**WHAT NEEDS TO BE DONE**
List each line of the data that holds the string "Blender", please.

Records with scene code

· · · ·

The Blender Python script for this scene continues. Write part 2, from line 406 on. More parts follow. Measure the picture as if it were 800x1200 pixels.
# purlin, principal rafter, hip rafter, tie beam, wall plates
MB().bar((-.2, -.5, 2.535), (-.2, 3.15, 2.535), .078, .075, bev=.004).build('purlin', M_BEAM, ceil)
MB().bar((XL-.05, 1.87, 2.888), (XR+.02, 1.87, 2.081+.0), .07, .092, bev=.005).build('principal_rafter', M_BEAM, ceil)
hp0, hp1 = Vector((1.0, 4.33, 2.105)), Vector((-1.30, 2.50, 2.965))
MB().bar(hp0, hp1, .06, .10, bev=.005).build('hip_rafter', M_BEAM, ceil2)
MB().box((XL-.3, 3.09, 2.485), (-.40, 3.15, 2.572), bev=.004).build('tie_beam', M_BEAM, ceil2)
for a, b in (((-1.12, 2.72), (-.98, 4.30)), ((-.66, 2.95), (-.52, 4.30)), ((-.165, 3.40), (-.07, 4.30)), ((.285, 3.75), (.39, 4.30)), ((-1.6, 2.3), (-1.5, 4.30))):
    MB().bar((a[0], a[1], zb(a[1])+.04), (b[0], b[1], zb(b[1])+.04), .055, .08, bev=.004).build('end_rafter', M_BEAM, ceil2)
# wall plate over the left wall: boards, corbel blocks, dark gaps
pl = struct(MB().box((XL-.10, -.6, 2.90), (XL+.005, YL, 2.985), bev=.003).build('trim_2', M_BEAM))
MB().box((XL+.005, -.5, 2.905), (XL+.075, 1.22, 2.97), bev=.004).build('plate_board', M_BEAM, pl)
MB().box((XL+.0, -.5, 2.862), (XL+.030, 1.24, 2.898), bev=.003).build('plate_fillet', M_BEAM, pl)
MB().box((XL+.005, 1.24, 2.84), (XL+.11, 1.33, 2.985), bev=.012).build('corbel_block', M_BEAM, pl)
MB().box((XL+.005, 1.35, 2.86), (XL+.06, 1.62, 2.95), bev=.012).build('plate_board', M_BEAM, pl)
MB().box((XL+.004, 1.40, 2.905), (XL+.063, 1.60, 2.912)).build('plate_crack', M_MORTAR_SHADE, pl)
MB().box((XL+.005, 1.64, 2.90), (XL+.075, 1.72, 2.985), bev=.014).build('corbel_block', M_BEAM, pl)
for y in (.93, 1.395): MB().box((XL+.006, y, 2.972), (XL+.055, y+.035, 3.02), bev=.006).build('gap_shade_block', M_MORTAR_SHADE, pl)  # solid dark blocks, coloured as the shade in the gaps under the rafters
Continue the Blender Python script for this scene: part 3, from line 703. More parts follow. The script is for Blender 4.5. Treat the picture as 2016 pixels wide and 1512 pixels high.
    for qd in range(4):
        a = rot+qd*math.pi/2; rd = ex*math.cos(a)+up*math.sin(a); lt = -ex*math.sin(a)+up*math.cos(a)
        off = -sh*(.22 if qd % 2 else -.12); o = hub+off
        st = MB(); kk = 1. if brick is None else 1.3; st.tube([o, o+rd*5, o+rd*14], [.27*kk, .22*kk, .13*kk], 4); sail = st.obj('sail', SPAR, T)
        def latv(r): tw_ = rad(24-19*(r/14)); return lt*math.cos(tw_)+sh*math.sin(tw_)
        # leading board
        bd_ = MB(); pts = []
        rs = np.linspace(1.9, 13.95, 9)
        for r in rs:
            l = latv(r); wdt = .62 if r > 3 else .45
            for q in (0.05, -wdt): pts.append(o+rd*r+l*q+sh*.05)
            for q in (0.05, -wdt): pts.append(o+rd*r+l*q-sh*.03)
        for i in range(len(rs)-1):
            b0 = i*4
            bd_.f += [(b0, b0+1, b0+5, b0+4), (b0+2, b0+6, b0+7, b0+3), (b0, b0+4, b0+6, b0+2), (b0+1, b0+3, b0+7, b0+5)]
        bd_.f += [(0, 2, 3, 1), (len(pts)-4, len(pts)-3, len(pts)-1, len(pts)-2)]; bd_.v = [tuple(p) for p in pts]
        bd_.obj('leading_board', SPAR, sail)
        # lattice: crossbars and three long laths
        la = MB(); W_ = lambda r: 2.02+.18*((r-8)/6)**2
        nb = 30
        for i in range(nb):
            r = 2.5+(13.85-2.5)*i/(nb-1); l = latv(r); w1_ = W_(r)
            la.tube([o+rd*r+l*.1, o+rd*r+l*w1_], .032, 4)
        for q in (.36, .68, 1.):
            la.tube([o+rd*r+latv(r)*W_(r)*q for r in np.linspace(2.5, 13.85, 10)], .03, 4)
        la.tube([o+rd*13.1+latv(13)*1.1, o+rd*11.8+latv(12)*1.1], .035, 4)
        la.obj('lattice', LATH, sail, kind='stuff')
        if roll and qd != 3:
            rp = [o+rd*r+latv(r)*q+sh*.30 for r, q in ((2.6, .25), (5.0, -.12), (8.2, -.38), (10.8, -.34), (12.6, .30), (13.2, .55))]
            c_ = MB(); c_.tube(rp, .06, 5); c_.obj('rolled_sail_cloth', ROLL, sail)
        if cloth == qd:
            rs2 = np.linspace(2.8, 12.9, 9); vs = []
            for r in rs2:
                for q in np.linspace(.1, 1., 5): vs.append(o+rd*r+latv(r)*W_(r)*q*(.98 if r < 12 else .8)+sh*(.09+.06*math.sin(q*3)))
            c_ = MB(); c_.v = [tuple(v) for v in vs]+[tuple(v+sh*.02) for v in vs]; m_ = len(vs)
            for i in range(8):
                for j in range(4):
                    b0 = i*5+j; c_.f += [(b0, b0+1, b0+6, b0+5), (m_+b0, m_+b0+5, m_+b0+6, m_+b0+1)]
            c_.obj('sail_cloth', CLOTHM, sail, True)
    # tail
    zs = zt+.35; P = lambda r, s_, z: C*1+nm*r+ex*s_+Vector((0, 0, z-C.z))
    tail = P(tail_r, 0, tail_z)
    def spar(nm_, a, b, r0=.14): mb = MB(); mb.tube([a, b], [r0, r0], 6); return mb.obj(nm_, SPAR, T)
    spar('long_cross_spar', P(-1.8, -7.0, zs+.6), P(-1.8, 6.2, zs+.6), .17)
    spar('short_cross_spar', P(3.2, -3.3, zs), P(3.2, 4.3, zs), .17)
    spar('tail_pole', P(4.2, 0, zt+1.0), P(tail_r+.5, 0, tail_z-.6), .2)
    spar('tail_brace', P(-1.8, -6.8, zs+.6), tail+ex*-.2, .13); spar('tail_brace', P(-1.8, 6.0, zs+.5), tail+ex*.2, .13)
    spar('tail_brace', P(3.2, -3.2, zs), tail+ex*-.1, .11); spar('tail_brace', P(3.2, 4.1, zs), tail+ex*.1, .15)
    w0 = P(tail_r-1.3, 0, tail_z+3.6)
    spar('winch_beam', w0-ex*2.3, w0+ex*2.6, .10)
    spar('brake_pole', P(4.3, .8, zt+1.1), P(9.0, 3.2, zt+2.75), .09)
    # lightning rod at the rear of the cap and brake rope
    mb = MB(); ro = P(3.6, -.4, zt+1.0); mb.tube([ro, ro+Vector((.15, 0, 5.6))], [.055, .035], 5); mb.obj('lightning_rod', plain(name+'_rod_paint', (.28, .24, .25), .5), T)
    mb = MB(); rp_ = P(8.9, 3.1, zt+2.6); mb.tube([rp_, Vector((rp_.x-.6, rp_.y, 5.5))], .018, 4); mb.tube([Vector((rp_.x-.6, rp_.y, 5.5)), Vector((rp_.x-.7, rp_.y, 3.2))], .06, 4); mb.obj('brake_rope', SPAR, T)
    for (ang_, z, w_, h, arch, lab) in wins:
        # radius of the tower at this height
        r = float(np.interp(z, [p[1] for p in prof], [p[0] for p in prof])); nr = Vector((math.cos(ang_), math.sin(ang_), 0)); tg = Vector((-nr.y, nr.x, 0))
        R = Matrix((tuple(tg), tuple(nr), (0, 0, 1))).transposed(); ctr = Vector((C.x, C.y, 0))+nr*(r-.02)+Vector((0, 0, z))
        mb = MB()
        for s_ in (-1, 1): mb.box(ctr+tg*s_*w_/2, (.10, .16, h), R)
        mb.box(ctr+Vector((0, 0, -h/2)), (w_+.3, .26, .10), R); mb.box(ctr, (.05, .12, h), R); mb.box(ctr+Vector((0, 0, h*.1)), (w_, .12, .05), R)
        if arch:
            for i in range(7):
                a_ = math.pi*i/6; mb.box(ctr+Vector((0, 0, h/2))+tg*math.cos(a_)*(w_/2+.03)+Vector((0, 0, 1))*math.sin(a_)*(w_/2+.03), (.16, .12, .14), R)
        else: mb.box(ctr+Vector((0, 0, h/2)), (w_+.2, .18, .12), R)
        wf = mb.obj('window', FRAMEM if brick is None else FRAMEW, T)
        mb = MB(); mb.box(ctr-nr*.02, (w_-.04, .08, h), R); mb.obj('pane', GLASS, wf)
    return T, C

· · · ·

**SOLUTION FOR THIS EXERCISE**
The Blender Python script for this scene continues. Write part 2, from line 406 on. More parts follow. Measure the picture as if it were 800x1200 pixels.
Continue the Blender Python script for this scene: part 3, from line 703. More parts follow. The script is for Blender 4.5. Treat the picture as 2016 pixels wide and 1512 pixels high.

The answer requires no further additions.